(Source records)
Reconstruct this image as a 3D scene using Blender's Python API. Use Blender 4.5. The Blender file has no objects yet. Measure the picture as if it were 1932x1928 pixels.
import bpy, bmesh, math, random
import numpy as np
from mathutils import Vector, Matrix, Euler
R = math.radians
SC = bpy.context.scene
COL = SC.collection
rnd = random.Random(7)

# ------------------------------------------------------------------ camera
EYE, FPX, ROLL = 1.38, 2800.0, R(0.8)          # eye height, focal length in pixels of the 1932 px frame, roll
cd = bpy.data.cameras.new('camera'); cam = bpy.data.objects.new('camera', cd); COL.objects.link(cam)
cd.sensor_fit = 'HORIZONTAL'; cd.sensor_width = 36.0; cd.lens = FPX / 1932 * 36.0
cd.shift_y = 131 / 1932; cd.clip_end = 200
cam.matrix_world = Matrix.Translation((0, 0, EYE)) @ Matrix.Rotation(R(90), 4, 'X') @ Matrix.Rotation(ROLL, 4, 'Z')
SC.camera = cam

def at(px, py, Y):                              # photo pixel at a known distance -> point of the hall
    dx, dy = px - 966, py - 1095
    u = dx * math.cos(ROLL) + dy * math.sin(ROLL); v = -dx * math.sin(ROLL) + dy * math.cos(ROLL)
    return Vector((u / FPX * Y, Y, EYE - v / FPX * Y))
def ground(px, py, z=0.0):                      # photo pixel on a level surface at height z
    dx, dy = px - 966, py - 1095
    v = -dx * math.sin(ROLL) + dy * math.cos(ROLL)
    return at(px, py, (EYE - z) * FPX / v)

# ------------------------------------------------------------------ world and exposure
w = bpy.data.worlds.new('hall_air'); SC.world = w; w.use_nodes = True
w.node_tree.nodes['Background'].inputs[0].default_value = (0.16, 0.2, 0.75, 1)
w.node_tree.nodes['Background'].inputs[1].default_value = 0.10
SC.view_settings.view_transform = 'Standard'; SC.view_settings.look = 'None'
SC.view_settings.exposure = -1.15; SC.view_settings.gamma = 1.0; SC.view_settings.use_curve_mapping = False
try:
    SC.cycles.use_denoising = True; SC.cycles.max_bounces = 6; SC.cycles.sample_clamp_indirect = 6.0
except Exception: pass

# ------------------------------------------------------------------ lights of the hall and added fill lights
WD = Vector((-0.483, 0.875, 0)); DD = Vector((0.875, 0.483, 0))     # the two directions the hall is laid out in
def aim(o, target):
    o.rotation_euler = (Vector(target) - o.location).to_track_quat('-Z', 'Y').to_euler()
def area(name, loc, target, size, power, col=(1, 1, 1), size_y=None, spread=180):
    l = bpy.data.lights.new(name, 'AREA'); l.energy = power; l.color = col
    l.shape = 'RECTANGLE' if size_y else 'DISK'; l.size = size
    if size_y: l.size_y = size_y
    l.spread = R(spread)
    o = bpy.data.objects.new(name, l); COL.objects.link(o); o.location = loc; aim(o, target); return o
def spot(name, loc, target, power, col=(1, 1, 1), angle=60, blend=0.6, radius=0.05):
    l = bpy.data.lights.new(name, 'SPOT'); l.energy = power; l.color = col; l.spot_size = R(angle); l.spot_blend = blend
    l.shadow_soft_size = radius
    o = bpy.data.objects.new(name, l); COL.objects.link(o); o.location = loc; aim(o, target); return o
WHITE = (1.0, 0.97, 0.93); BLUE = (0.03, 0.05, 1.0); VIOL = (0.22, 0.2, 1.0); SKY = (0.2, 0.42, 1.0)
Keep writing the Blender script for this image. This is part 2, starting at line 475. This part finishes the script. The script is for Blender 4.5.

Requirement >>
Look at the material above and copy, word for word, its lines from the first through the one containing "except Exception: pass".

Response >>
Reconstruct this image as a 3D scene using Blender's Python API. Use Blender 4.5. The Blender file has no objects yet. Measure the picture as if it were 1932x1928 pixels.
import bpy, bmesh, math, random
import numpy as np
from mathutils import Vector, Matrix, Euler
R = math.radians
SC = bpy.context.scene
COL = SC.collection
rnd = random.Random(7)

# ------------------------------------------------------------------ camera
EYE, FPX, ROLL = 1.38, 2800.0, R(0.8)          # eye height, focal length in pixels of the 1932 px frame, roll
cd = bpy.data.cameras.new('camera'); cam = bpy.data.objects.new('camera', cd); COL.objects.link(cam)
cd.sensor_fit = 'HORIZONTAL'; cd.sensor_width = 36.0; cd.lens = FPX / 1932 * 36.0
cd.shift_y = 131 / 1932; cd.clip_end = 200
cam.matrix_world = Matrix.Translation((0, 0, EYE)) @ Matrix.Rotation(R(90), 4, 'X') @ Matrix.Rotation(ROLL, 4, 'Z')
SC.camera = cam

def at(px, py, Y):                              # photo pixel at a known distance -> point of the hall
    dx, dy = px - 966, py - 1095
    u = dx * math.cos(ROLL) + dy * math.sin(ROLL); v = -dx * math.sin(ROLL) + dy * math.cos(ROLL)
    return Vector((u / FPX * Y, Y, EYE - v / FPX * Y))
def ground(px, py, z=0.0):                      # photo pixel on a level surface at height z
    dx, dy = px - 966, py - 1095
    v = -dx * math.sin(ROLL) + dy * math.cos(ROLL)
    return at(px, py, (EYE - z) * FPX / v)

# ------------------------------------------------------------------ world and exposure
w = bpy.data.worlds.new('hall_air'); SC.world = w; w.use_nodes = True
w.node_tree.nodes['Background'].inputs[0].default_value = (0.16, 0.2, 0.75, 1)
w.node_tree.nodes['Background'].inputs[1].default_value = 0.10
SC.view_settings.view_transform = 'Standard'; SC.view_settings.look = 'None'
SC.view_settings.exposure = -1.15; SC.view_settings.gamma = 1.0; SC.view_settings.use_curve_mapping = False
try:
    SC.cycles.use_denoising = True; SC.cycles.max_bounces = 6; SC.cycles.sample_clamp_indirect = 6.0
except Exception: pass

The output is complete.